Written by Edward Lee

Published by Leisure Books


I feel like maybe I’m too harsh on Edward Lee. His last release through Leisure, Flesh Gothic, was actually pretty good, as you can tell by my of it. So I went into The Backwoods thinking that maybe it would be even better, finally up to the hype that’s been around the man for far too long.

Sadly, such was not the case, and to be honest I think The Backwoods might be the worst thing he’s ever had published, at least of the few that I’ve read.

The story follows Patricia, a successful attorney in Washington, D.C., who is forced to head back to her hometown of Agan’s Point, Virginia when her sister’s husband dies. She does it for her sister, Judy, as her now-dead husband was a complete prick that everyone in town hated except for poor Judy who married him. So Patricia leaves her loving husband behind and makes the drive back to the town where the worst experience of her life, being raped at the age of 16, occurred.

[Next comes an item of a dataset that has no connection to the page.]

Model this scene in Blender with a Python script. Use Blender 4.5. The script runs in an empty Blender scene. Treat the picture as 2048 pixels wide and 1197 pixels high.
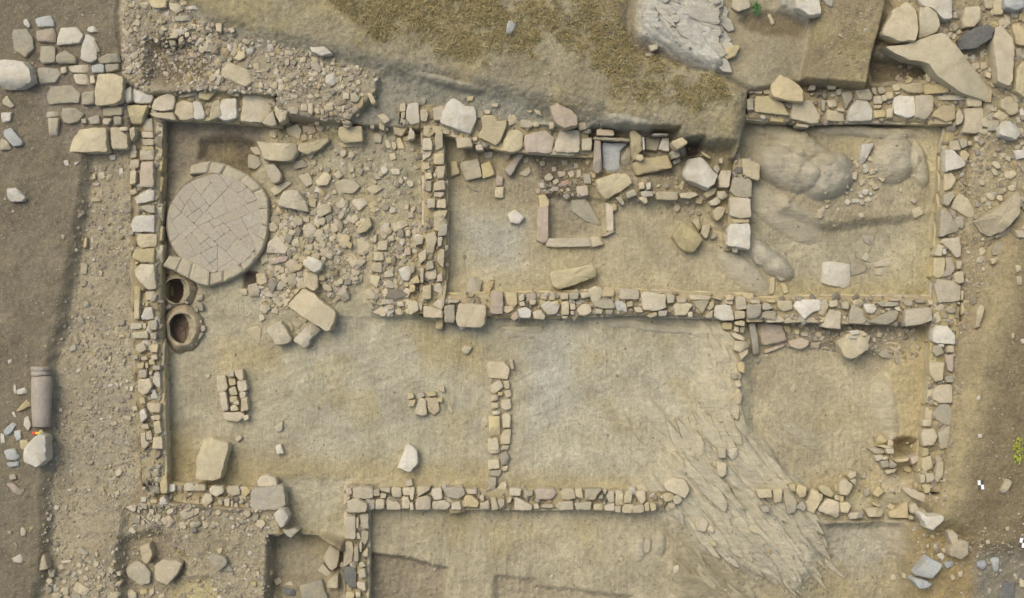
import bpy, math, random
import numpy as np
from mathutils import Vector, noise as mnoise

R = math.radians
scene = bpy.context.scene
COL = scene.collection
rng = np.random.default_rng(7)
random.seed(7)

# ------------------------------------------------------------------ camera
CAM_H = 28.0                       # metres above the room floors
PX = 0.01                          # one plan unit of the survey = 1 cm
CX, CY = 1024.0, 598.5
cam_data = bpy.data.cameras.new('camera')
cam = bpy.data.objects.new('camera', cam_data); COL.objects.link(cam)
cam.location = (0, 0, CAM_H)
cam_data.sensor_width = 36.0
cam_data.lens = 36.0 * CAM_H / 20.48
cam_data.clip_end = 2000
scene.camera = cam

# ------------------------------------------------------------------ light
SUN_EL, SUN_AZ = 58.0, 318.0       # overcast, brighter towards the upper left (azimuth clockwise from +Y)
world = bpy.data.worlds.new('World'); scene.world = world; world.use_nodes = True
wn = world.node_tree; bg = wn.nodes['Background']
sky = wn.nodes.new('ShaderNodeTexSky'); sky.sky_type = 'NISHITA'; sky.sun_disc = False
sky.sun_elevation = R(SUN_EL); sky.sun_rotation = R(SUN_AZ)
sky.air_density = 1.0; sky.dust_density = 6.0; sky.ozone_density = 0.6
wn.links.new(sky.outputs[0], bg.inputs[0]); bg.inputs[1].default_value = 0.14
sun_data = bpy.data.lights.new('sun', 'SUN'); sun = bpy.data.objects.new('sun', sun_data); COL.objects.link(sun)
sun_data.energy = 1.05; sun_data.angle = R(36); sun_data.color = (1.0, 0.95, 0.87)
sd = Vector((math.sin(R(SUN_AZ)) * math.cos(R(SUN_EL)), math.cos(R(SUN_AZ)) * math.cos(R(SUN_EL)), math.sin(R(SUN_EL))))
sun.rotation_euler = sd.to_track_quat('Z', 'Y').to_euler(); sun.location = sd * 40
scene.view_settings.view_transform = 'Standard'; scene.view_settings.look = 'None'
scene.view_settings.gamma = 1.0; scene.view_settings.exposure = 0.06
scene.render.engine = 'CYCLES'; scene.cycles.max_bounces = 4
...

She’s got some issues to get through, obviously, but pretty much the moment she arrives she starts having increasingly racy fantasies about the handyman, Ernie, who’s had a crush on her since grade school. Meanwhile, the strange group of gypsy-like people (Squatters) who live on Judy’s land and work the shrimp boats for her, start either disappearing or dying in horrific ways, but then so do some of the more despicable citizens of the town in incredibly strange ways: one man is found without a single drop of blood I his body and no signs of anything that would’ve taken it out, another suddenly looses all the organs in his body. This interesting method of dispatching the bad guys eventually becomes the only thing of any interest or value in the entire story, and since the deaths are spaced out over 300+ pages, the stuff in between is difficult to get through.

One of the many problems I had, aside from Lee’s inability to tell a cohesive story without going inside the character’s heads to tell us the same things over and over again, is that from the get-go you know why the Squatters are dying, and it’s so very 80’s horror movie it hurts. It’s all because an evil land developer wants to build condos where the Squatters live, but since Judy won’t sell if the Squatters are still there, he has to have them killed. This eliminates about 85% of the tension and mystery that could come from the story, as does the establishment that one of the town’s cops is crooked within the first few pages. So what we’re left with is page after page after page of Edward Lee describing the sexual fantasies that Patricia can’t seem to control, with a bit of bloodshed mixed it to keep it out of the purely erotic category, and planted somewhere near erotic horror.

And it’s so damn boring. Page after page of titillating prose might be great for a housewife with an unloving husband reading romance novels, but when I sit down with a horror novel I want some horror, damnit. That coupled with Lee’s inherit inability to make any of his characters actually seem real made The Backwoods a chore to get through. I’ve even say that his Infernal books were better than this, because at least he went over the top with the gore. Backwoods just seemed to me to be a book from a man quickly running out of interesting ideas.